(Collected data):
■ ■ ■ ■ ■

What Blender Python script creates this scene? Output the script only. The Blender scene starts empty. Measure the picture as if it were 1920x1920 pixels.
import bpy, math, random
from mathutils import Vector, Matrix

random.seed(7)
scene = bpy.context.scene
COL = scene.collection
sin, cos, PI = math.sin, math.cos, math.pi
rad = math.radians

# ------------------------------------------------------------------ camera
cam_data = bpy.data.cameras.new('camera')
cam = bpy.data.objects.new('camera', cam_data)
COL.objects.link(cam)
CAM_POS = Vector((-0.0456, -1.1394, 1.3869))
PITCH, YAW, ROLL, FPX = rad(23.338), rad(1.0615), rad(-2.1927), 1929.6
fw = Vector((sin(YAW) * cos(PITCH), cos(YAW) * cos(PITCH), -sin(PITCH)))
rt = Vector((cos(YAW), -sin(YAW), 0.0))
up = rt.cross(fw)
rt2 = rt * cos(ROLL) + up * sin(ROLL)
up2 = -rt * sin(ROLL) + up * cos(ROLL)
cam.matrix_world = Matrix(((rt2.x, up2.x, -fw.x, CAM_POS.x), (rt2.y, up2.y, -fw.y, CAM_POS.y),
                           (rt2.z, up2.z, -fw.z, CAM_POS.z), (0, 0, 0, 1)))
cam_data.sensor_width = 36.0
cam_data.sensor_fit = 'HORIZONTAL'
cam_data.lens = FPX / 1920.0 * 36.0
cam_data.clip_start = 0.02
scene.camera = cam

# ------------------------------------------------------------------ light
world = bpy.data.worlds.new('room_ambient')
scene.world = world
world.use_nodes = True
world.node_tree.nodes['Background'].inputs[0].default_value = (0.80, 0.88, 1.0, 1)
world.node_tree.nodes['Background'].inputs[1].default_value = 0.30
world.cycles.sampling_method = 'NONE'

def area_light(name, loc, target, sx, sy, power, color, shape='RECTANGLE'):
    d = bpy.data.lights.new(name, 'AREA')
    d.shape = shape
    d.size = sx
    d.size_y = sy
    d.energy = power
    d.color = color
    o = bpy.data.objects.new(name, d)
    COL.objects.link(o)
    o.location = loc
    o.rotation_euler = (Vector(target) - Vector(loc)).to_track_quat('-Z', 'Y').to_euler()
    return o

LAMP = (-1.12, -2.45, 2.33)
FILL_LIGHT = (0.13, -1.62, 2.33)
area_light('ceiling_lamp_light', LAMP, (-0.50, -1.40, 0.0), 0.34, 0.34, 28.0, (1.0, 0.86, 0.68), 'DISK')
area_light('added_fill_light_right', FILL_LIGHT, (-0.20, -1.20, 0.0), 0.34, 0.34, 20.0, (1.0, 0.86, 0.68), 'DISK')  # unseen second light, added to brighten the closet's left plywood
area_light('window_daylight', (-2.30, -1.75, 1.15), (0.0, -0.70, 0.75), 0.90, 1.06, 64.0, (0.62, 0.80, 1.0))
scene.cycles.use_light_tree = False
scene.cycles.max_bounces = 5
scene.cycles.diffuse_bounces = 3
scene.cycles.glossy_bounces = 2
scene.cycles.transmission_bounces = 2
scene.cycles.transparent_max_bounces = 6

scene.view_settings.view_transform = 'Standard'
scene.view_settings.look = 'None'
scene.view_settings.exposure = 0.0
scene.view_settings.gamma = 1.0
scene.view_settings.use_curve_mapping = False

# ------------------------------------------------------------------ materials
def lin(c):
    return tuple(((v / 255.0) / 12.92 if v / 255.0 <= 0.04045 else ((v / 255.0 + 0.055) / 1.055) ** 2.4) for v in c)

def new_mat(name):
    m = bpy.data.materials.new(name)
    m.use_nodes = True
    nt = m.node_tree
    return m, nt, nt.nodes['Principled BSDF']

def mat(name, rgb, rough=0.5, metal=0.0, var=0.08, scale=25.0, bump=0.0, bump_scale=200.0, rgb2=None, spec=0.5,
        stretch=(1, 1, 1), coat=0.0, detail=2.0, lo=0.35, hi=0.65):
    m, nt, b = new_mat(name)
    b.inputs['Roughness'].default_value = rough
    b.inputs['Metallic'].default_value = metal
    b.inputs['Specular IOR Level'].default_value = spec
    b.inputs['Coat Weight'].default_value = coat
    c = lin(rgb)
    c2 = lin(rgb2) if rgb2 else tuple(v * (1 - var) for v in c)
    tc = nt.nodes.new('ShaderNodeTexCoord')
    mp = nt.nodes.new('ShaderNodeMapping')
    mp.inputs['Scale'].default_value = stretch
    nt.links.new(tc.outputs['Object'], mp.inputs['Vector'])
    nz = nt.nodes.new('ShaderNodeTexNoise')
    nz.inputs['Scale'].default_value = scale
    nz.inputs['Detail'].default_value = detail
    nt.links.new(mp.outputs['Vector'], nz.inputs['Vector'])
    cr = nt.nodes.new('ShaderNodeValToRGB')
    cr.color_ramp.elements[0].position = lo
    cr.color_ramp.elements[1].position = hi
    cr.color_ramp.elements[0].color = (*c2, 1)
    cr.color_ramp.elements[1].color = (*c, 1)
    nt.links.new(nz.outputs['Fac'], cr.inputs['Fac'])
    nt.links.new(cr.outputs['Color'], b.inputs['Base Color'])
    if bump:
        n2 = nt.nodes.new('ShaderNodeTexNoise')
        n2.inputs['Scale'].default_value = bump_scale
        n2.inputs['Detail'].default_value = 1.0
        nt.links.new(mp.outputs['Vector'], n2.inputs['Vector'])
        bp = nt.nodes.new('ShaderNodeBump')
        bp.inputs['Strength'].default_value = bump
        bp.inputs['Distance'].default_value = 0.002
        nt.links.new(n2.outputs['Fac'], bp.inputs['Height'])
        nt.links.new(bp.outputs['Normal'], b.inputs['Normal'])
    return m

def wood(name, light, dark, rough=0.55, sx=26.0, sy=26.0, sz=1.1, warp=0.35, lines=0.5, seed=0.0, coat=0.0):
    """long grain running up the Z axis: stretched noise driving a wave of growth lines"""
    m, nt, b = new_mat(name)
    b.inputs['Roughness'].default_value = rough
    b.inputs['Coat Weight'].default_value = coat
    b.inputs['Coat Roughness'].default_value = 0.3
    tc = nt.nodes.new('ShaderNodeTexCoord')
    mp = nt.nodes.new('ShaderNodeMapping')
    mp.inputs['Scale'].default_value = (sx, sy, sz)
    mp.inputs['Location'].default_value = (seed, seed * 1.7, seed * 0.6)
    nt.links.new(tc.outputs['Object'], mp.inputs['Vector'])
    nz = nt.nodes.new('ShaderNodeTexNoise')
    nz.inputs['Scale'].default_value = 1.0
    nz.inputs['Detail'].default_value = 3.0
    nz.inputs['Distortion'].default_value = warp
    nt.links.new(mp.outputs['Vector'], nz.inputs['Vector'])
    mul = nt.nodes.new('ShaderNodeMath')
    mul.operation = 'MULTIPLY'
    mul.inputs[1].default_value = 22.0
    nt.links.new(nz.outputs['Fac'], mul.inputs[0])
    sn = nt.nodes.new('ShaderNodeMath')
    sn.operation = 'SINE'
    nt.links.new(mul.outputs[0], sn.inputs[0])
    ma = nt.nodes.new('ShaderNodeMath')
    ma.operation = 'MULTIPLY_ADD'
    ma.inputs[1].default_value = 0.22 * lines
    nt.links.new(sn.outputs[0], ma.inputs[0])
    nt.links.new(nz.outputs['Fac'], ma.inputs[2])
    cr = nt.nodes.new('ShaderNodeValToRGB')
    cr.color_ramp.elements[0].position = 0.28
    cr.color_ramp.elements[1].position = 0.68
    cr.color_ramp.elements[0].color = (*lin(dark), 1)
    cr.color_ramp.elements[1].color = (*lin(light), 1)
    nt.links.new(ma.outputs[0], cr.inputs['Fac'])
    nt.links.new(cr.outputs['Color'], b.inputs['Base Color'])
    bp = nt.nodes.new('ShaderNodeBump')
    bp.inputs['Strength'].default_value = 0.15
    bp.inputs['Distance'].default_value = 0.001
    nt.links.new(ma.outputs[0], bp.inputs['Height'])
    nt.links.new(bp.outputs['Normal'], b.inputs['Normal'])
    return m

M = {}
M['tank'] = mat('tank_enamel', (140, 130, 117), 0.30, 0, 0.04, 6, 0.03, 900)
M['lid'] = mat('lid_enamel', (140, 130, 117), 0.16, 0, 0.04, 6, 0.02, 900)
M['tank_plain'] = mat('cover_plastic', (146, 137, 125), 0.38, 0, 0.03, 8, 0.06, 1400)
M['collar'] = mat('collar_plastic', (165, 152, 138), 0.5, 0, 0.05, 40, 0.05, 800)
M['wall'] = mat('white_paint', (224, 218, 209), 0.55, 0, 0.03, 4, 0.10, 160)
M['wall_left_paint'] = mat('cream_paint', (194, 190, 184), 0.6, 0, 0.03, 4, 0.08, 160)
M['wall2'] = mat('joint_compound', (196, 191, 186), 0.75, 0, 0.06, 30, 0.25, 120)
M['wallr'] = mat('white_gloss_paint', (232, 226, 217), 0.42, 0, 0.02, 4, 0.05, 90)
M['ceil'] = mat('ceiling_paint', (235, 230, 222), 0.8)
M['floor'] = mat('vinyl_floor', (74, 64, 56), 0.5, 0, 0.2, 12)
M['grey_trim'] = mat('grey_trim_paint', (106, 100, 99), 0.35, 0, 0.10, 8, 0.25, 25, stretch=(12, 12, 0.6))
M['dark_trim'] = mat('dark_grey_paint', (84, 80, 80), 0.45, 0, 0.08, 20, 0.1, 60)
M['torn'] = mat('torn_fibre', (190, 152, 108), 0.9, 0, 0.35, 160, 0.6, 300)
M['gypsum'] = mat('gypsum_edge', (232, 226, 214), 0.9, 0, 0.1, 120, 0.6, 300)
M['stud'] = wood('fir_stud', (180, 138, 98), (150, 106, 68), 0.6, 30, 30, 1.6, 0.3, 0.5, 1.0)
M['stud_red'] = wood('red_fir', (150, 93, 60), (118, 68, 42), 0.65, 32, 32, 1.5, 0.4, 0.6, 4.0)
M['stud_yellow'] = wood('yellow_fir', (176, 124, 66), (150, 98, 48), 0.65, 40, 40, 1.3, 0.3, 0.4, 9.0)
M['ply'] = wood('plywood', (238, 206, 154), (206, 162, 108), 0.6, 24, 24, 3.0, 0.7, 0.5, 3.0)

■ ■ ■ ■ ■

(Exercise instructions): Word for word, quote the lines of the material from the first line through the line with "rad = math.radians", both ends included.

(Output of the task):
What Blender Python script creates this scene? Output the script only. The Blender scene starts empty. Measure the picture as if it were 1920x1920 pixels.
import bpy, math, random
from mathutils import Vector, Matrix

random.seed(7)
scene = bpy.context.scene
COL = scene.collection
sin, cos, PI = math.sin, math.cos, math.pi
rad = math.radians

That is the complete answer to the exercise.